Antes de ese instante para los anales, en la rutina, una caída advirtió al pelotón de que el Tour nunca descansa. Simon Yates se vio en un terraplén y fuera de carrera. Con él cayeron otros. Kluge, el farolillo rojo de la carrera, no lo será más. Se apagó su destello. Tuvo que abandonar. El desequilibrio alteró al gran grupo, que tiende a comportarse como un banco de peces. La mordida de la caída supuró miedo. En ese pandemónium, en medio del ruido y del caos, Pogacar aplicó un torniquete. El líder zurció el desgarro. La agitación dilapidó a Latour y Goldstein, que estaban a la gresca desde tiempo atrás. Cuando la miseria entra por la puerta, el amor salta por la ventana. Convivían en una habitación sin vistas.

De regreso el sosiego, todos los caídos volvieron al nido, donde los centinelas de Cavendish disponían entre balconadas de vinos futuros que regarán festejos, penas, recuerdos, nostalgia, melancolía, risas, amores y desafectos. Alaphilippe, el hombre de todos los colores, era el guía tras Parcher, que quiso una quimera en la región francesa con más horas de sol. Se secó. Emboscado entre vides antiguas, el francés era un viaje a ninguna parte. En el interludio, Cavendish cambió de bici. Avería. Philipsen, uno de sus principales rivales, fotocopió la pose. Mudó de montura. El pelotón pactó un entente cordial. Los velocistas retornaron al pelotón, patroneado por Alaphilippe, un par de piernas más al servicio de la misión de Cavendish. La manada de lobos aullando. Parcher exprimió su deseo en busca de un indulto que no llegó. La llamada del gobernador solo suena en algunas películas.

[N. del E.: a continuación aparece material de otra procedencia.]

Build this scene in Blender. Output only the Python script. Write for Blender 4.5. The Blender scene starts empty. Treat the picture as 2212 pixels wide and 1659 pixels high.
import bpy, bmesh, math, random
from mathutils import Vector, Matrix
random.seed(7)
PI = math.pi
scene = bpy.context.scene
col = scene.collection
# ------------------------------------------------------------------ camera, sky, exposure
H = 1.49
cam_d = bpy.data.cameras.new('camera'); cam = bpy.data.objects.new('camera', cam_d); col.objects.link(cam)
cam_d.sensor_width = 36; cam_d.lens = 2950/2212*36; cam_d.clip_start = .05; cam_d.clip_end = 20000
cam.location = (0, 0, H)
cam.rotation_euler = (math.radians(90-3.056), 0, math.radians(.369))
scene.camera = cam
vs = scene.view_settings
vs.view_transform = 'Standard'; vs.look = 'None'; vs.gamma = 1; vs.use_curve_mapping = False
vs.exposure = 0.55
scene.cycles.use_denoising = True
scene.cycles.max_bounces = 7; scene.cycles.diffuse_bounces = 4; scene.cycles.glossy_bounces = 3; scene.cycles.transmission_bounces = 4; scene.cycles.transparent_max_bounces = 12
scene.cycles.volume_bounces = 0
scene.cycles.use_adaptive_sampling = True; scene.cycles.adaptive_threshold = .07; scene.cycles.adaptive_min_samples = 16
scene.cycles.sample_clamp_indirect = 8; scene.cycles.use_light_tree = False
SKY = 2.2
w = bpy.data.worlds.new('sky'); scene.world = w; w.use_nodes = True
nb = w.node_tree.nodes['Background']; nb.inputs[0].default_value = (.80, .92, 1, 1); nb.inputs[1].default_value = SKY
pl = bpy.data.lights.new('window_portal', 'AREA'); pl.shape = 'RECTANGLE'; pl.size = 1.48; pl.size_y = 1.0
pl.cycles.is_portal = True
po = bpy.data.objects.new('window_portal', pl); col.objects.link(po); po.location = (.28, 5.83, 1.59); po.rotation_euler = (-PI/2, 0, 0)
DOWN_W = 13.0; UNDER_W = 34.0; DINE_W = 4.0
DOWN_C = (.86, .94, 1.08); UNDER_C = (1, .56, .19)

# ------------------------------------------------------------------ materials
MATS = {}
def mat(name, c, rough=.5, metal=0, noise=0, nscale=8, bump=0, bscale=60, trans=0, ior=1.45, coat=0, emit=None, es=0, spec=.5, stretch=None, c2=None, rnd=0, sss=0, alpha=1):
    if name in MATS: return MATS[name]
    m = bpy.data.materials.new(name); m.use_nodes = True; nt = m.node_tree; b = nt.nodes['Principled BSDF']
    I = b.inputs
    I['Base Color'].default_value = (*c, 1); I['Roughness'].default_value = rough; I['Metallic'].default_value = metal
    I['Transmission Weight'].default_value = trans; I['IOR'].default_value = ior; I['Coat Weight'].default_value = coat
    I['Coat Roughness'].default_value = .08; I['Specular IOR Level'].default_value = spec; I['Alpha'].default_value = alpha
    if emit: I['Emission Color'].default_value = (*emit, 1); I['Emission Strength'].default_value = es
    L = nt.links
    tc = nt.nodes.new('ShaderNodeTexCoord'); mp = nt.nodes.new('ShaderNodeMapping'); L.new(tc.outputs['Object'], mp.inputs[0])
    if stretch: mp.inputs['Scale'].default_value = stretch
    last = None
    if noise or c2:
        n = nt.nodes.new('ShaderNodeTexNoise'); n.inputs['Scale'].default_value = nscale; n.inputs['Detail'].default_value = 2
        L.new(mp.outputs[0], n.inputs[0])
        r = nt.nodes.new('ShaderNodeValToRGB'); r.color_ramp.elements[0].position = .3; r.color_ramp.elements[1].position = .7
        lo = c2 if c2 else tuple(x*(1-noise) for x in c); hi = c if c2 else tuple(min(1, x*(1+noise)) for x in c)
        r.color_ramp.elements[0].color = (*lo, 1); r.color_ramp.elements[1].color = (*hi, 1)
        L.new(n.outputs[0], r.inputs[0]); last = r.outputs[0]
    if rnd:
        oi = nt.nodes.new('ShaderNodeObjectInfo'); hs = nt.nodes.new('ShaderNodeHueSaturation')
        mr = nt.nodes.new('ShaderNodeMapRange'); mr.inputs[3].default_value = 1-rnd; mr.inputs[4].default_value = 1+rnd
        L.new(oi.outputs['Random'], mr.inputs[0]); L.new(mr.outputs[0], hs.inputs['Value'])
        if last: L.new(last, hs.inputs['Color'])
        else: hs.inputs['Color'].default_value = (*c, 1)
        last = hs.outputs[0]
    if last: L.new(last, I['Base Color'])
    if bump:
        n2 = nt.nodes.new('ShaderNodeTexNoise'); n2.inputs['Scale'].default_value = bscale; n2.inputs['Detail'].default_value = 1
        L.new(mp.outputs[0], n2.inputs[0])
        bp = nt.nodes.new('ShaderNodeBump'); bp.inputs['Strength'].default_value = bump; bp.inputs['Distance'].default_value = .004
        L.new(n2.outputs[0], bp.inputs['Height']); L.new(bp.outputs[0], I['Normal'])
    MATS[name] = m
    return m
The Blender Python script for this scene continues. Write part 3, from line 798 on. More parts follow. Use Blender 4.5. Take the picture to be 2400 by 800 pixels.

Las carreteras secundarias, tan evocadoras y cinematográficas, siempre esconden algún arañazo. Ineos se encrespó. Castroviejo, endiablado, enalteció el potenciómetro. Más vatios. Pello Bilbao se adelantó. Pogacar, atento, avanzó por el margen. A una brazada de los Pirineos, el líder no quería sobresaltos. Los equipos de los favoritos se acorazaron. El Tour siempre furibundo y exaltado. Más cuando el viento sopla de costado. El nerviosismo agarró la pechera de la carrera. Caballos en estampida. Los domó Pogacar, que agitó la bandera amarilla. Su liderazgo.

Carcassonne huele a piedras y a memoria. A batallas. A historia. Hacia ese encuentro con el libro de oro del Tour, Cavendish metió el hombro y la cadera para hacerse un hueco. De cabeza a la gloria. Dispuesto a derribar las murallas y a la lógica de la edad, la polilla y el olvido. Cavendish, enterrado hace apenas unos meses, revivido en el Tour, esprintaba contra una criatura mitológica. Merckx. Suya fue la victoria de los vencidos. “Nunca hay que dejar de creer”, repite, mesiánico, Cavendish. El británico se refugió en la catapulta de Morkov para atravesar los prejuicios y alcanzar a Merckx. El danés es el Cabo Cañaveral de los velocistas. Al británico lo mandó al cielo del Tour, el reino del belga. Cavendish mete el hombro en el récord de Merckx.